Oil tankers are seen at a terminal of Sinopec Yaogang oil depot in Nantong, Jiangsu province, China (Reuters) 
Oil tankers are seen at a terminal of Sinopec Yaogang oil depot in Nantong, Jiangsu province, China (Reuters) 

China's Russian oil imports are set to climb for a third straight month to a new record high in February as independent refiners snapped up deeply discounted cargoes after India slashed purchases, according to traders and ship-tracking data.

Russian crude shipments are estimated to amount to 2.07 million barrels per day for February deliveries into China, surpassing January's estimated rate of 1.7 million bpd, an early assessment by Vortexa Analytics shows.

Kpler's provisional data showed February imports at 2.083 million bpd, up from 1.718 million bpd in January, according to Reuters.

China has since November replaced India as Moscow's top client for seaborne shipments as Western sanctions over the war in Ukraine and pressure to clinch a trade deal with the US forced New Delhi to scale back Russian oil imports to a two-year low in December.

India's Russian crude imports are estimated to fall further to 1.159 million bpd in February, Kpler data showed.

Independent Chinese refiners, known as teapots, are the world's largest consumers of US sanctioned oil from Russia, Iran and Venezuela.
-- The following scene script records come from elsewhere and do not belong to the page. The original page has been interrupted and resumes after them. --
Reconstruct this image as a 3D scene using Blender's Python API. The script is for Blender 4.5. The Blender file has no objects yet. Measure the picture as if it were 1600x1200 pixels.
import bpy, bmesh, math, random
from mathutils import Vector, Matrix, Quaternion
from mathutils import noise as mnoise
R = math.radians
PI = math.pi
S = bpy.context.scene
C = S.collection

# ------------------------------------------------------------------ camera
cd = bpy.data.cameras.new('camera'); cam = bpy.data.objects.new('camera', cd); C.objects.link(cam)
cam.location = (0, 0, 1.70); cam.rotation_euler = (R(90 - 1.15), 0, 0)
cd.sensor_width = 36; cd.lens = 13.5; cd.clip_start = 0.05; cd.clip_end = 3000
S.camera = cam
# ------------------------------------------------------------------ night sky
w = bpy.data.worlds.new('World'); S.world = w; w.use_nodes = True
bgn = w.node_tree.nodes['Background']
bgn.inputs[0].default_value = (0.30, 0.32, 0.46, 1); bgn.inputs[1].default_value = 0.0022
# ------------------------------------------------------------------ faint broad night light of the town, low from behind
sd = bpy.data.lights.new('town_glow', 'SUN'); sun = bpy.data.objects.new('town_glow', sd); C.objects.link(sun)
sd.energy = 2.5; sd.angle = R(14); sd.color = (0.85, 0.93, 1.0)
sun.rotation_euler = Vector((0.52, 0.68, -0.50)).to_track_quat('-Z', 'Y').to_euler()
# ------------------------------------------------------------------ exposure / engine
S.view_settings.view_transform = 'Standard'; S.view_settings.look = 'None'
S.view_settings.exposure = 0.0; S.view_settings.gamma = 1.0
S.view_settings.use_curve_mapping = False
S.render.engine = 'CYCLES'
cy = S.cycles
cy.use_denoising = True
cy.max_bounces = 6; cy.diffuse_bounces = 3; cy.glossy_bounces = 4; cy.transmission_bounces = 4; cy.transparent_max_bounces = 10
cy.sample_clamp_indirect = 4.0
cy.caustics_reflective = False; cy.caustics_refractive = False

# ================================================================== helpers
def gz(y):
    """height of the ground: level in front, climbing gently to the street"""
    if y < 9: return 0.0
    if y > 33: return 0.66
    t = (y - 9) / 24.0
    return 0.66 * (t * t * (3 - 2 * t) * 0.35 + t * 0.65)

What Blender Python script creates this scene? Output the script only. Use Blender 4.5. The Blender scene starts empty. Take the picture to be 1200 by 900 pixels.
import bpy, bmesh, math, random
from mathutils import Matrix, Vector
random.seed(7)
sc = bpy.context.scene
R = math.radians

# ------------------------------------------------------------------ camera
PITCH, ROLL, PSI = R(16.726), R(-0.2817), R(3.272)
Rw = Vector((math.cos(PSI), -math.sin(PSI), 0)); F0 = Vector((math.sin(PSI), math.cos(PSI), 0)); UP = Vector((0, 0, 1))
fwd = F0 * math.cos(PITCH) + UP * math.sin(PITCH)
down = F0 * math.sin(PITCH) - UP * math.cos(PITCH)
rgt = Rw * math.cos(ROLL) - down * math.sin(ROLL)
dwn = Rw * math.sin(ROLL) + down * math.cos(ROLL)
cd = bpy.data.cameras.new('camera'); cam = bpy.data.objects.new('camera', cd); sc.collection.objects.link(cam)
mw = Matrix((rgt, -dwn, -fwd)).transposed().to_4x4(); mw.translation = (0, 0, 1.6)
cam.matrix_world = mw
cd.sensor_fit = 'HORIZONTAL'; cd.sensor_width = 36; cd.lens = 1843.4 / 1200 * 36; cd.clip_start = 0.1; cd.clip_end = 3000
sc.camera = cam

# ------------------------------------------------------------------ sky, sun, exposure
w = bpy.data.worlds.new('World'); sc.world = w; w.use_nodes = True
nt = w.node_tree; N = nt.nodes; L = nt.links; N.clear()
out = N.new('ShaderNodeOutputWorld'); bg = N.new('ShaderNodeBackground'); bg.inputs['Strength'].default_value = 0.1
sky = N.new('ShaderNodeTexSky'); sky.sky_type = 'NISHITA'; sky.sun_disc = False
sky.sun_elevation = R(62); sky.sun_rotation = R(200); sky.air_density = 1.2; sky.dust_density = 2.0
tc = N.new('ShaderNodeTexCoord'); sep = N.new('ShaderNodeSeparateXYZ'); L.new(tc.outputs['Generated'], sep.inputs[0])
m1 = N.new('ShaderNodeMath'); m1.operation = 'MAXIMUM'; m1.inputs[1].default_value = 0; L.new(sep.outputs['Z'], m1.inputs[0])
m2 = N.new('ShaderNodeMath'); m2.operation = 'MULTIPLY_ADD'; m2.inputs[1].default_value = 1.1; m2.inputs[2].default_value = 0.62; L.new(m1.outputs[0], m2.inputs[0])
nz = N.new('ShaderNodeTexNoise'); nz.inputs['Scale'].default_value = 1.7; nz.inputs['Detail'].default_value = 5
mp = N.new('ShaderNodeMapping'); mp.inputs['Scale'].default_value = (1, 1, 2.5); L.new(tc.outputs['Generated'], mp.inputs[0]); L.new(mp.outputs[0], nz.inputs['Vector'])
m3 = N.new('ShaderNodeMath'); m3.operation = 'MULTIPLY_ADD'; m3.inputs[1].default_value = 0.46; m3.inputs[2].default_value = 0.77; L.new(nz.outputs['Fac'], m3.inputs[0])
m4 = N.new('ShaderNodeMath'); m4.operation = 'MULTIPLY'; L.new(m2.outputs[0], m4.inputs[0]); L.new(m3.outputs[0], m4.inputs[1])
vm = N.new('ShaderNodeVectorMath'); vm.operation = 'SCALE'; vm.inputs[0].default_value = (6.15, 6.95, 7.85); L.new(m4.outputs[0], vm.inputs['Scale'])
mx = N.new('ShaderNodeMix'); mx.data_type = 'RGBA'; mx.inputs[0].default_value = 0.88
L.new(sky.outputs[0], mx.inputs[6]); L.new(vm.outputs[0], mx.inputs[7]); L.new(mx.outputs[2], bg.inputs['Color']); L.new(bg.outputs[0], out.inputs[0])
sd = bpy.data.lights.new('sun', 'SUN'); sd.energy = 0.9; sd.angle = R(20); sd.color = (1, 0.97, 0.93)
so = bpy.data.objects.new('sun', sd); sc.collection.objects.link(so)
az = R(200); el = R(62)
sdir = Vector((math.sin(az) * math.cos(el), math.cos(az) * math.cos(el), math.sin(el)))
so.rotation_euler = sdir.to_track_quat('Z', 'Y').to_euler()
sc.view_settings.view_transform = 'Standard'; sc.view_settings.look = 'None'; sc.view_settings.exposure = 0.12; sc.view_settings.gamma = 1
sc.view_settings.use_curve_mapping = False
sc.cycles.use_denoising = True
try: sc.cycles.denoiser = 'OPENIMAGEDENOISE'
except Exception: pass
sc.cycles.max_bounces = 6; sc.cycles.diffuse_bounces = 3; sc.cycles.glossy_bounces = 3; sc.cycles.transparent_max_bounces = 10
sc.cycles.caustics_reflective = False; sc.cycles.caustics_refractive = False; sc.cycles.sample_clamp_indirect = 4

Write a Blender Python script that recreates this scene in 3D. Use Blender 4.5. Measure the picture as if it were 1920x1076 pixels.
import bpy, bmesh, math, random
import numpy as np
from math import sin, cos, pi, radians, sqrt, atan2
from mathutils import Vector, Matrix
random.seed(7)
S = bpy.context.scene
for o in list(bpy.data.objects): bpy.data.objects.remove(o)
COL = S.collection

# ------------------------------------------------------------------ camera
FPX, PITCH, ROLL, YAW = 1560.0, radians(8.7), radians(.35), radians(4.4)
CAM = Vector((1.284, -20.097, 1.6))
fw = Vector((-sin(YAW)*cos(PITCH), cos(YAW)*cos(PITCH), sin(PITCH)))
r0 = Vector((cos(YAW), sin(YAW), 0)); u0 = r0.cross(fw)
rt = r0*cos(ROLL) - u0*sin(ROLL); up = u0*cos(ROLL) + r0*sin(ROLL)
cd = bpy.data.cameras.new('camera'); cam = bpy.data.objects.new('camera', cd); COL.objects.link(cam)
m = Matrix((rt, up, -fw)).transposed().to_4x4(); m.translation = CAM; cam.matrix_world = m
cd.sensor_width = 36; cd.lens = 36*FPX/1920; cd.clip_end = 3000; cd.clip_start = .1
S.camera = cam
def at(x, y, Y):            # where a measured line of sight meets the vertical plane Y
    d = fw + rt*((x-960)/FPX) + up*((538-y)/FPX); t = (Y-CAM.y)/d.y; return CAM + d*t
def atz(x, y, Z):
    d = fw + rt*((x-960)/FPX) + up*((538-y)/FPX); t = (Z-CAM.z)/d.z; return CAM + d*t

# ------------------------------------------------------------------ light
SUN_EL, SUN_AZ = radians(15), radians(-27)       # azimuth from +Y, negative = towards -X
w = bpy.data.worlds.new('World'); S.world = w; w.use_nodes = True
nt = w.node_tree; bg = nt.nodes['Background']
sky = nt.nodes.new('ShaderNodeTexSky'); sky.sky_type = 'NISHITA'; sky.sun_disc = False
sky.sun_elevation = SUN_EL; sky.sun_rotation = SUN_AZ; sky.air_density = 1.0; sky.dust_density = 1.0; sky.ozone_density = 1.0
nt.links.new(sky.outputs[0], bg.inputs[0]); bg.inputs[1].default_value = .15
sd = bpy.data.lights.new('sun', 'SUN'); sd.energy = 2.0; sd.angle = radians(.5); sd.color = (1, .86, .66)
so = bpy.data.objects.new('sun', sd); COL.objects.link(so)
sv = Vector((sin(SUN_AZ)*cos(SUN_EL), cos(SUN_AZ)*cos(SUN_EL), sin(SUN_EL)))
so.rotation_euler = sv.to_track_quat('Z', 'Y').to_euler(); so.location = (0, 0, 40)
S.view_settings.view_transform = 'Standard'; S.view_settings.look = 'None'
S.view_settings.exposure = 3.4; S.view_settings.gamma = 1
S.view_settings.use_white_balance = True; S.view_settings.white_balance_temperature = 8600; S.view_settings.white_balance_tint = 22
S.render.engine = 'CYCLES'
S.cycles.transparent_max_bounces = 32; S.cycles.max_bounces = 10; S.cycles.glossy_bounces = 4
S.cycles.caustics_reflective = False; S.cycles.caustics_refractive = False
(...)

“For the quality you get from processing Russian oil versus Iranian, Russian supplies have become relatively more competitive,” said a senior Chinese trader who regularly deals with teapots.

ESPO blend last traded at $8 to $9 a barrel discounts to ICE Brent for March deliveries, while Iranian Light, a grade of similar quality, was last assessed at $10 to $11 below ICE Brent, the trader added.

Uncertainty since January over whether the US would launch military strikes on Iran if negotiations for a nuclear deal failed to yield Washington's desired results curbed buying from Chinese teapots and traders, said Emma Li, Vortexa's China analyst.

“For teapots, Russian oil looks more reliable now as people are worried about loadings of Iranian oil in case of a military confrontation,” Li said.

Part of the elevated Russian oil purchases came from larger independent refiners outside the teapot hub of Shandong, Li added.

Vortexa estimated Iranian oil deliveries into China – often banded by traders as Malaysian to circumvent US sanctions - eased to 1.03 million bpd this month, down from January's 1.25 million bpd.